_DIRECTIONS_.
Repeat the lines of the data that follow, please, starting at the first and stopping after the one with "m_.build('net_wrap', M_TWINE, bale)".
-- BEGIN INFORMATION PROVIDED --
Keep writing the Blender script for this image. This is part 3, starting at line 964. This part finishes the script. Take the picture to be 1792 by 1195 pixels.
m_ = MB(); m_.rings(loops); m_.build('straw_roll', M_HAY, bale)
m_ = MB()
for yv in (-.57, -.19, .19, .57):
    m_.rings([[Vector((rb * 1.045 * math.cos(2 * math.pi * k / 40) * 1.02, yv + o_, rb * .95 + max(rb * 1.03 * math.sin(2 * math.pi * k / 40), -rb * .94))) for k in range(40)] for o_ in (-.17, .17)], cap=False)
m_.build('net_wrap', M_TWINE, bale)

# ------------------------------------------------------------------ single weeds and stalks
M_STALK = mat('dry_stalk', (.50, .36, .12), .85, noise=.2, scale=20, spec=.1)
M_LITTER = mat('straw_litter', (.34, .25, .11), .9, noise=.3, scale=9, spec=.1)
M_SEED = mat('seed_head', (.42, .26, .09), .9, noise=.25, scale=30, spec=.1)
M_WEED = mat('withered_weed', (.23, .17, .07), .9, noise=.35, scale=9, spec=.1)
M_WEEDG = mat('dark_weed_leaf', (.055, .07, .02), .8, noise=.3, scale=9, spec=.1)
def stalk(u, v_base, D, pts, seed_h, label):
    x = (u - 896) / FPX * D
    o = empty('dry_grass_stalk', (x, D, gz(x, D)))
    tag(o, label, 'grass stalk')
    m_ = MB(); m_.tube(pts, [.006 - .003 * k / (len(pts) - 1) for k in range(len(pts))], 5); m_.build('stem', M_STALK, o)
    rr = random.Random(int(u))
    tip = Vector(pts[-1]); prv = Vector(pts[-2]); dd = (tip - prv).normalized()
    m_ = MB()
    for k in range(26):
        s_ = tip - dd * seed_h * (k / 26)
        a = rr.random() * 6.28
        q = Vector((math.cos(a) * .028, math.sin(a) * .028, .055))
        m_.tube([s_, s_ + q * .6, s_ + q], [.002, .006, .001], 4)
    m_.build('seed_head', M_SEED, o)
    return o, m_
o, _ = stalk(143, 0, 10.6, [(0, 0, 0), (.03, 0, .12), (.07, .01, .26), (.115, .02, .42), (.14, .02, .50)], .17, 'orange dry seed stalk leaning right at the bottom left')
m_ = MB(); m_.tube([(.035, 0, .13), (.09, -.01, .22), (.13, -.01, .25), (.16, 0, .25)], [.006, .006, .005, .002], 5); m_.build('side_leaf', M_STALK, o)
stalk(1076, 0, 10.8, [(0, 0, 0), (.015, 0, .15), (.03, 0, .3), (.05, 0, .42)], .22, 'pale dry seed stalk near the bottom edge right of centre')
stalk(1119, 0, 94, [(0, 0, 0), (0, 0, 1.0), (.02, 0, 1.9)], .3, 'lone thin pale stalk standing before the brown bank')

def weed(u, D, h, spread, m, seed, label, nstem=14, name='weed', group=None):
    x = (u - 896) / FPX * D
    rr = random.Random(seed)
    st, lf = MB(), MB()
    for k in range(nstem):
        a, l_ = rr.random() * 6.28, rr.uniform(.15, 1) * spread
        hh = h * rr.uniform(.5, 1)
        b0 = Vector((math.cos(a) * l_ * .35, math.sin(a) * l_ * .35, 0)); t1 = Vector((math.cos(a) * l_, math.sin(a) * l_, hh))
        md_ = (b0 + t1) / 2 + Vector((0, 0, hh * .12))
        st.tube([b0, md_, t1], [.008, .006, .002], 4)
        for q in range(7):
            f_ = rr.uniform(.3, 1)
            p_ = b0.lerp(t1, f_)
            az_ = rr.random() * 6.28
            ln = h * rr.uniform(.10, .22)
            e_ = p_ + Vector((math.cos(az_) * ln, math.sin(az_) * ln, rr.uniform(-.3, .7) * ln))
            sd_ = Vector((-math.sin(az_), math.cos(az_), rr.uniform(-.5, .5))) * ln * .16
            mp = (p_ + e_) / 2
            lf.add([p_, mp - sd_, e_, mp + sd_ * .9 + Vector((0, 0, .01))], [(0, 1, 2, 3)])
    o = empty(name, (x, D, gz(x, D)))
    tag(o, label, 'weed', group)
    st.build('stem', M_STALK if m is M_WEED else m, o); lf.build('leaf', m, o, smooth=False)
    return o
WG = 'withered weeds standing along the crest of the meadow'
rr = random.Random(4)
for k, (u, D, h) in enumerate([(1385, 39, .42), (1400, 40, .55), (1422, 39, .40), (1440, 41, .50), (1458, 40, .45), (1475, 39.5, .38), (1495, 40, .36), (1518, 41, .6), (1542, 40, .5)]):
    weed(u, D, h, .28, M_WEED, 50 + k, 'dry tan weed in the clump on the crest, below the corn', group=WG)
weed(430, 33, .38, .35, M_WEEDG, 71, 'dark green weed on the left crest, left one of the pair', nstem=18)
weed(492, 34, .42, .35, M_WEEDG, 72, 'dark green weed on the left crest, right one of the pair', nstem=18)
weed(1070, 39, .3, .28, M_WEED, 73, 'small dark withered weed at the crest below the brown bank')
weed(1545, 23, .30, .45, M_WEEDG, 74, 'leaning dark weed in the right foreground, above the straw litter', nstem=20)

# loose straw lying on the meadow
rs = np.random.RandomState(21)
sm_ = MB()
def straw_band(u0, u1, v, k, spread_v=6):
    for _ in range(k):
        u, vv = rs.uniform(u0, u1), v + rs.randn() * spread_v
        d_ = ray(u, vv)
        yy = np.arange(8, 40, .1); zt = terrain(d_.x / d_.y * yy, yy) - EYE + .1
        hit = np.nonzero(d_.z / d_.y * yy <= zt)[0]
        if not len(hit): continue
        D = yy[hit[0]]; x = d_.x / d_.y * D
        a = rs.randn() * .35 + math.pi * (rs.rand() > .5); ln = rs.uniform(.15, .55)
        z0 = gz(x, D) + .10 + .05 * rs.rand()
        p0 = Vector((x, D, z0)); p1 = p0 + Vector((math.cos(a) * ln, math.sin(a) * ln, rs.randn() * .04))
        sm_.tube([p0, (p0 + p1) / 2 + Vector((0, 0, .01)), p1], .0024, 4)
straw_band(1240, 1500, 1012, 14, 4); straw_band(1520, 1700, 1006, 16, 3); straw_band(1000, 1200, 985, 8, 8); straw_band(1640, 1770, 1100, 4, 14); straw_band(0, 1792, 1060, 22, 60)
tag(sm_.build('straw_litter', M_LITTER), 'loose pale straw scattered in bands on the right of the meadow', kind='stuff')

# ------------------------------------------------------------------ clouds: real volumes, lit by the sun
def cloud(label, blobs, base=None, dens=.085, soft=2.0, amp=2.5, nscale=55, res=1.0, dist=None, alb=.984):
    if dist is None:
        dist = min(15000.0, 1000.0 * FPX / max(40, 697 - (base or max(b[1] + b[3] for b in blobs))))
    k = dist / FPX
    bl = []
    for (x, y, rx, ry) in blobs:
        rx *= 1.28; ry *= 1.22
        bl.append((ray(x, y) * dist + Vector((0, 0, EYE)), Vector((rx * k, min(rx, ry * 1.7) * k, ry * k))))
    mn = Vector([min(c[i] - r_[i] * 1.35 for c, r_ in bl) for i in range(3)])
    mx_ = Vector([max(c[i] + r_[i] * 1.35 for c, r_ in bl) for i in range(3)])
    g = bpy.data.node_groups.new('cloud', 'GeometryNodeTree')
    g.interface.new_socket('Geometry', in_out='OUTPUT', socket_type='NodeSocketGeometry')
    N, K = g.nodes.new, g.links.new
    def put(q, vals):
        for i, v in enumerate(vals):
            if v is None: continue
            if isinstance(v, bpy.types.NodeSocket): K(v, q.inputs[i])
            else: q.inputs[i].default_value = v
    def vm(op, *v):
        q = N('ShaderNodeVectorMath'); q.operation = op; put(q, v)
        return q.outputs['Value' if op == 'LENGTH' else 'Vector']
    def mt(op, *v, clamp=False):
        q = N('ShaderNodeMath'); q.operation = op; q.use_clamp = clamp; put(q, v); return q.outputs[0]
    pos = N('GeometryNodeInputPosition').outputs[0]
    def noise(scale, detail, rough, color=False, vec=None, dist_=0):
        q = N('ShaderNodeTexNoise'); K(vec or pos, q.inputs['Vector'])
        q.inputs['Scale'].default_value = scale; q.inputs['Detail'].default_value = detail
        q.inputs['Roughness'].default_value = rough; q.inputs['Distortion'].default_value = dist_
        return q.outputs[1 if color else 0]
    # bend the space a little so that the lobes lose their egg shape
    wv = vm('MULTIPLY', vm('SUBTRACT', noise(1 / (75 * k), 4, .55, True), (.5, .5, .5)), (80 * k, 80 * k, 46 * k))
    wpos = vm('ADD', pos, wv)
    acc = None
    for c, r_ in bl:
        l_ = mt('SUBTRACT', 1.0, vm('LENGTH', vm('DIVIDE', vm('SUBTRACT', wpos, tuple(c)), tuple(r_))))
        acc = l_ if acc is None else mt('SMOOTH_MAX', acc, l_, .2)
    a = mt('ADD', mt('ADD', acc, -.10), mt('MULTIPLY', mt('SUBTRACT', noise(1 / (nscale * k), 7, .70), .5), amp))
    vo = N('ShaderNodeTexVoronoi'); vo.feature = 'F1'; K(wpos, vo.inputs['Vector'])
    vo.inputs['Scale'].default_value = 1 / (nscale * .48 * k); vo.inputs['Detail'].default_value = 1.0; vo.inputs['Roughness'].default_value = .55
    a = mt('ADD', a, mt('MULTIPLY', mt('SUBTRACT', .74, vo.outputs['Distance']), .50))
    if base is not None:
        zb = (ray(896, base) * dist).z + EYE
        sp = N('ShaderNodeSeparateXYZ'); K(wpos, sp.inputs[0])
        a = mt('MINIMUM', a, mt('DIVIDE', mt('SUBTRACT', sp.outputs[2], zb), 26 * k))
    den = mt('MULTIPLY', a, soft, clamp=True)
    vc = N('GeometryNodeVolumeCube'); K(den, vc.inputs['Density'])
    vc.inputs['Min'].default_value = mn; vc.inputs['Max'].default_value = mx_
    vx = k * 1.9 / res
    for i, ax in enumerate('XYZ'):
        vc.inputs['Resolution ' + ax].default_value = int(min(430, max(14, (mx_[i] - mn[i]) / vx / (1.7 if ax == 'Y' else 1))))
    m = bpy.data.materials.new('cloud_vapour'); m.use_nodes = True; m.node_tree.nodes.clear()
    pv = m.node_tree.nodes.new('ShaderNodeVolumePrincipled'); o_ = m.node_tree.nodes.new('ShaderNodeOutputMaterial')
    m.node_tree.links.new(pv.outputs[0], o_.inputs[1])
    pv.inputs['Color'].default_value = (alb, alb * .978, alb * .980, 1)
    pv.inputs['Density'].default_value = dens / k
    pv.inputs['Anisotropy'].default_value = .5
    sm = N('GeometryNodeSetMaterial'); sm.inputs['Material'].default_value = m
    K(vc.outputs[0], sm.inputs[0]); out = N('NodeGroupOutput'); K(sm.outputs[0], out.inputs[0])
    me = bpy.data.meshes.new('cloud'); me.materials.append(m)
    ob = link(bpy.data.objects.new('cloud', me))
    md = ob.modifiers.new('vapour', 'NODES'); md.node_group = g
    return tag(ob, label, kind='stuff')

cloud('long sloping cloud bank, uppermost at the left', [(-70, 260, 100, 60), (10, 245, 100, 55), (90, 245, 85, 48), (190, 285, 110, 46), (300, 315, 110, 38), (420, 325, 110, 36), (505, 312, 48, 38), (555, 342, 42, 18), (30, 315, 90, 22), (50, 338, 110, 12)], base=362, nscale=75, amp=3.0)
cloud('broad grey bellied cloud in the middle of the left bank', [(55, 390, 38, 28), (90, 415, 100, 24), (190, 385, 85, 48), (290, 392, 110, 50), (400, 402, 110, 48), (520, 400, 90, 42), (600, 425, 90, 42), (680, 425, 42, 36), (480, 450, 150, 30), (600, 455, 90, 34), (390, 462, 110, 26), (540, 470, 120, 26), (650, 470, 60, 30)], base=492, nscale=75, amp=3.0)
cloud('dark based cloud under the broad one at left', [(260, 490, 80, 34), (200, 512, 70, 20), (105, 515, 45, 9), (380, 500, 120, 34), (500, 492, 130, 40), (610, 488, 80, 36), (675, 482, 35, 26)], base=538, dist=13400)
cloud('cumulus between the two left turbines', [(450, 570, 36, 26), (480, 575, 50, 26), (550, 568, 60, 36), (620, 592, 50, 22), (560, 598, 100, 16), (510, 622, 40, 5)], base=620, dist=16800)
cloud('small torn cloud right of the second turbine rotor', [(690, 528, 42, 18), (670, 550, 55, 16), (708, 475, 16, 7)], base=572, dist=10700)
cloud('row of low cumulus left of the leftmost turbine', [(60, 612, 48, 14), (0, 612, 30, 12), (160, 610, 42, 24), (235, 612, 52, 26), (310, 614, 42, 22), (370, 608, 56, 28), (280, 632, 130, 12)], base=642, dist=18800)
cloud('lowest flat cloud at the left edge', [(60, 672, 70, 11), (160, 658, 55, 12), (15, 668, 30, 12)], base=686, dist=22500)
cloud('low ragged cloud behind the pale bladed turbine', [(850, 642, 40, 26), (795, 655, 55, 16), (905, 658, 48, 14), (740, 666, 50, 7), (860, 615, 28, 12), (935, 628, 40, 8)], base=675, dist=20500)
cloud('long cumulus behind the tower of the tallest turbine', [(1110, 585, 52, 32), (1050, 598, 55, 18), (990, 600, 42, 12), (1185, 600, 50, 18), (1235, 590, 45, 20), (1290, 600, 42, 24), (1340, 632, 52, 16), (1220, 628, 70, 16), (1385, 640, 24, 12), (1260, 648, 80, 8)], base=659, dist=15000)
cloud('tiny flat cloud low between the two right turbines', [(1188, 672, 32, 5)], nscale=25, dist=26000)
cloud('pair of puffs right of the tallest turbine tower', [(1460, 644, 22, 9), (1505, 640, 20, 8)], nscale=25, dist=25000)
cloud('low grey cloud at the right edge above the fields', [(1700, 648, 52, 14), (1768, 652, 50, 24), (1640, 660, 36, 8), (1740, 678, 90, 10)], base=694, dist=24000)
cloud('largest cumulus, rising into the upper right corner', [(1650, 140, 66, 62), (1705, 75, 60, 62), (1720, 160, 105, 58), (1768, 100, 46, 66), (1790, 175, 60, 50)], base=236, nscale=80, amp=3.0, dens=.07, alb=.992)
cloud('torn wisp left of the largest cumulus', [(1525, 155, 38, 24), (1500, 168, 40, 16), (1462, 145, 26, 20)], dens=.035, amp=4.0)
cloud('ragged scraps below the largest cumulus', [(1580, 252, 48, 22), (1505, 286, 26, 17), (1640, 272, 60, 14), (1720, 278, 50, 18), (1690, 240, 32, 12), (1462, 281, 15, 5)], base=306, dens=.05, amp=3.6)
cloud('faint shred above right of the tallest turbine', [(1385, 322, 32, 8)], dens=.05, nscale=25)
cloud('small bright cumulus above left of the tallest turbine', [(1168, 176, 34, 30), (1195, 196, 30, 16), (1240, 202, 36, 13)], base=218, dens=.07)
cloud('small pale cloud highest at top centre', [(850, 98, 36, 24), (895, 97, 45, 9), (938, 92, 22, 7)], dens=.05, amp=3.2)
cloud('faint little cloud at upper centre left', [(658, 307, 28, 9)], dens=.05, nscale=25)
-- END INFORMATION PROVIDED --
_SOLUTION FOR THIS PROBLEM_.
Keep writing the Blender script for this image. This is part 3, starting at line 964. This part finishes the script. Take the picture to be 1792 by 1195 pixels.
m_ = MB(); m_.rings(loops); m_.build('straw_roll', M_HAY, bale)
m_ = MB()
for yv in (-.57, -.19, .19, .57):
    m_.rings([[Vector((rb * 1.045 * math.cos(2 * math.pi * k / 40) * 1.02, yv + o_, rb * .95 + max(rb * 1.03 * math.sin(2 * math.pi * k / 40), -rb * .94))) for k in range(40)] for o_ in (-.17, .17)], cap=False)
m_.build('net_wrap', M_TWINE, bale)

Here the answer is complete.